Task details:
In the listing that follows, locate the line containing "66.8), (26.4, 62)]" and the line containing "st.poly([(x, y, 0) for x, y in arc])". Retype exactly those two lines and every line between them, and nothing more.

Supplied records:
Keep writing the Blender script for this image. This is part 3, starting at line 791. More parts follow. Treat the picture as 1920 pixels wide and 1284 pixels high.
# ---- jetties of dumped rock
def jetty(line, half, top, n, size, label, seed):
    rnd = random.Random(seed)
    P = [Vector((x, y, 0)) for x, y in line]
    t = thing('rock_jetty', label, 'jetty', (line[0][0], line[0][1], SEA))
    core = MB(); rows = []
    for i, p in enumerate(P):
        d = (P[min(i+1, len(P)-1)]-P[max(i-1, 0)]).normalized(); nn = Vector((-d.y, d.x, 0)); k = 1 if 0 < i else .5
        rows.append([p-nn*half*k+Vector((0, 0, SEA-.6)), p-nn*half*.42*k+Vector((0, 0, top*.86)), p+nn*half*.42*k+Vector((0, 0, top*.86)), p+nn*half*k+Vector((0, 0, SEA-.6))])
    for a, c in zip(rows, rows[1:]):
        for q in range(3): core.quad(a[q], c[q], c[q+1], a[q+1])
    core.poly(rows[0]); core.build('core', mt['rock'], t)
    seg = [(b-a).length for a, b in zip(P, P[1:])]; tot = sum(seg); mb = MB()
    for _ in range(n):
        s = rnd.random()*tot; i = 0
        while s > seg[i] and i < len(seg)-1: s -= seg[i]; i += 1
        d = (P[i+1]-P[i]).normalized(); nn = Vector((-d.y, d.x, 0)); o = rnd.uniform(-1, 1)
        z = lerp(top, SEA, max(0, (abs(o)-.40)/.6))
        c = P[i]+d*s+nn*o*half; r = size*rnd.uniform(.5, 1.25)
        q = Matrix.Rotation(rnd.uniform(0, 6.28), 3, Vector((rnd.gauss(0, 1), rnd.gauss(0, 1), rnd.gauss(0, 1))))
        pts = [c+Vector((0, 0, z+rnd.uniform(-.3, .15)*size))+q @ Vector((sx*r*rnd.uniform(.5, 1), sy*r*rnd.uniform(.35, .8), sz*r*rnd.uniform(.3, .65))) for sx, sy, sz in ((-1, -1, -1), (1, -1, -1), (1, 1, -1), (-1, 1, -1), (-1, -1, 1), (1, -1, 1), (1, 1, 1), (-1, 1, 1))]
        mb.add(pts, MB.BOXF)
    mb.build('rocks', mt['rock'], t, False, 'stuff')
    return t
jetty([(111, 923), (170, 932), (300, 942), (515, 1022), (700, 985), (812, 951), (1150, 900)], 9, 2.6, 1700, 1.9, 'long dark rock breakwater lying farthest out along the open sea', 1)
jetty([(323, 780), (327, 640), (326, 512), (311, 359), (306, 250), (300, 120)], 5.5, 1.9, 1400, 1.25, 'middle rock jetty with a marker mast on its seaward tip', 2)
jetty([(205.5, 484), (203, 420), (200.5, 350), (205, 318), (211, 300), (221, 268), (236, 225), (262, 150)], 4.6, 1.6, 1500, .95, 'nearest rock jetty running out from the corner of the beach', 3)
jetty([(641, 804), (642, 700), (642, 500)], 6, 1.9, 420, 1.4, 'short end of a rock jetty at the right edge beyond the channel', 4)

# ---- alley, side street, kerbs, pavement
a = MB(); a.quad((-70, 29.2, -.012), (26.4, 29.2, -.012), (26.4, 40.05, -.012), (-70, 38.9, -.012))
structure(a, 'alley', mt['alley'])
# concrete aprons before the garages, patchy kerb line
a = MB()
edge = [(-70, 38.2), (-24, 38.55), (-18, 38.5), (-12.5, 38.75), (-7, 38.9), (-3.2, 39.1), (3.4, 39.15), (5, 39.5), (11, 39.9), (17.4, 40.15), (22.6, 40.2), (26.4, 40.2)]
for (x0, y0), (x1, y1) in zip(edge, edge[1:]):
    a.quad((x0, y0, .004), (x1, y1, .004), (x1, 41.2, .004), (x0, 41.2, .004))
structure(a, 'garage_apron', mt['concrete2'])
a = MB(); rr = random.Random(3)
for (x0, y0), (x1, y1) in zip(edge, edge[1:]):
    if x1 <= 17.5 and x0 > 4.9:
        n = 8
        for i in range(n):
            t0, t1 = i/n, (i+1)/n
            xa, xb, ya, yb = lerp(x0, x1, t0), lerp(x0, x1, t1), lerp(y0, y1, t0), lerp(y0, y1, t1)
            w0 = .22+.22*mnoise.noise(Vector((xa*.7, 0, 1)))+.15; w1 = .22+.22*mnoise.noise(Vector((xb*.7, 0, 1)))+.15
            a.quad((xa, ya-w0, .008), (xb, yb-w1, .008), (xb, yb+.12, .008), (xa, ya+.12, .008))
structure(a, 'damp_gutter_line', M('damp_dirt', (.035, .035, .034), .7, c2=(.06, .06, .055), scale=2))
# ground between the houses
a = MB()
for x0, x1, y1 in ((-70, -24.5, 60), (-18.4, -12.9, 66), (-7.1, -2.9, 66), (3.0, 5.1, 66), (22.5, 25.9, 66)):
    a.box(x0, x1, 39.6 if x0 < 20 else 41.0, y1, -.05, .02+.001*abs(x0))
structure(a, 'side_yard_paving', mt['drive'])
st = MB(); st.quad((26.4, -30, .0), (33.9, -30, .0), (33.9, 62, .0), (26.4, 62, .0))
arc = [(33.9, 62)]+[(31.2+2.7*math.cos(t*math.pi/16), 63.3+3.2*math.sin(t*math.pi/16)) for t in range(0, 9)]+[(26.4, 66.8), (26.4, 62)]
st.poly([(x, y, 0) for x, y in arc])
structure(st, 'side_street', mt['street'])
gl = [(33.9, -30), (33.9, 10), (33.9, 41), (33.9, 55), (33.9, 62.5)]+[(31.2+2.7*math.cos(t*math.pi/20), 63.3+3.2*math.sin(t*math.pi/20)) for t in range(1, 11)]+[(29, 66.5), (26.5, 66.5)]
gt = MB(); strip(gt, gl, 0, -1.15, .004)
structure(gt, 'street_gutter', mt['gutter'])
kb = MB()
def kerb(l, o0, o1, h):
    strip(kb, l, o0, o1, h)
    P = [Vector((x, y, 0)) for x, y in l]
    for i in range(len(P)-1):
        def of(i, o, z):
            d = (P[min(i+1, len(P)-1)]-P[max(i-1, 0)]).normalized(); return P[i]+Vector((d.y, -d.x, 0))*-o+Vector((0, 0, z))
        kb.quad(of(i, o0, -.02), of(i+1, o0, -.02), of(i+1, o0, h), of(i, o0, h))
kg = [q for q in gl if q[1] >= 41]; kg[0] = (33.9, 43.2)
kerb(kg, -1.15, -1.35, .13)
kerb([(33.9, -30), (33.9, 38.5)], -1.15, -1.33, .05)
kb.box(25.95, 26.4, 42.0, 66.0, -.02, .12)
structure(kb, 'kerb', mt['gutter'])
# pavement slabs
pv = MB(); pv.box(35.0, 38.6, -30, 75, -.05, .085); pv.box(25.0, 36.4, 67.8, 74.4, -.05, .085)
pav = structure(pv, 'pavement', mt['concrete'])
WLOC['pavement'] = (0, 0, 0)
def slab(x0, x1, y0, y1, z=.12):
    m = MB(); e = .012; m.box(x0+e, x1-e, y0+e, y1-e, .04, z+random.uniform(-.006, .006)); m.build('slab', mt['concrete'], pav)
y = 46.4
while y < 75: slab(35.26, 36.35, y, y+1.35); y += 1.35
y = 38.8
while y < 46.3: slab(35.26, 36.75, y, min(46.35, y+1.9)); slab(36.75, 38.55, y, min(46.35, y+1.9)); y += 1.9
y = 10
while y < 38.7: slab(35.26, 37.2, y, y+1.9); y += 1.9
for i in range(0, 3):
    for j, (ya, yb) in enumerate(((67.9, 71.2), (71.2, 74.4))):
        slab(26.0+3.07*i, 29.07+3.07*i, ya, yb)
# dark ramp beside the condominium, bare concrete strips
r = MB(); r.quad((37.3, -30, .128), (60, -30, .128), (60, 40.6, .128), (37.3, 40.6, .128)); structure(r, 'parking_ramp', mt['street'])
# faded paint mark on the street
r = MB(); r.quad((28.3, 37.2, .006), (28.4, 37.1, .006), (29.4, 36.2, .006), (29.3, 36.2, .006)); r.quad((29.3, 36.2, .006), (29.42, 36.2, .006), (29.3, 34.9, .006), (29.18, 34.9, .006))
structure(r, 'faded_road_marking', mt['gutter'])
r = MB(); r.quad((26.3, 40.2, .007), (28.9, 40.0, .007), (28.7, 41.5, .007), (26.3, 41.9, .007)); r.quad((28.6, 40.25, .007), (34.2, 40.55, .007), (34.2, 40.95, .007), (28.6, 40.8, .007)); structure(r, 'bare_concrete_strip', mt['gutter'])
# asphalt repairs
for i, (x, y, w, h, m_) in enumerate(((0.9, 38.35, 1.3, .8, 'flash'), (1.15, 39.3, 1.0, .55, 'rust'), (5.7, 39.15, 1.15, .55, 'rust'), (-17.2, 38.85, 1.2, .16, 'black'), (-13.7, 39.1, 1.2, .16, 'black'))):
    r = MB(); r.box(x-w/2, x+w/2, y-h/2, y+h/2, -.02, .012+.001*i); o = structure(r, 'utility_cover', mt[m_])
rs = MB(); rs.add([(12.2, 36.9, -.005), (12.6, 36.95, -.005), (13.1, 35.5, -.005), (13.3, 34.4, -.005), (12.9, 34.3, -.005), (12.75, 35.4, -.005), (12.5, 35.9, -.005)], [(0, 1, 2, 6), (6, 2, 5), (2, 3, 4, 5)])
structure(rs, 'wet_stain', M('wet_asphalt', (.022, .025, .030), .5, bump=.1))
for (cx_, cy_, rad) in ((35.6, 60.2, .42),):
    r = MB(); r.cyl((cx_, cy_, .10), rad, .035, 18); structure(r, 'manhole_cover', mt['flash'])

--

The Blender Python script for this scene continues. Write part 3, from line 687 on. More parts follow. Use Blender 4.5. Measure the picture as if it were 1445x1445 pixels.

Task response:
arc = [(33.9, 62)]+[(31.2+2.7*math.cos(t*math.pi/16), 63.3+3.2*math.sin(t*math.pi/16)) for t in range(0, 9)]+[(26.4, 66.8), (26.4, 62)]
st.poly([(x, y, 0) for x, y in arc])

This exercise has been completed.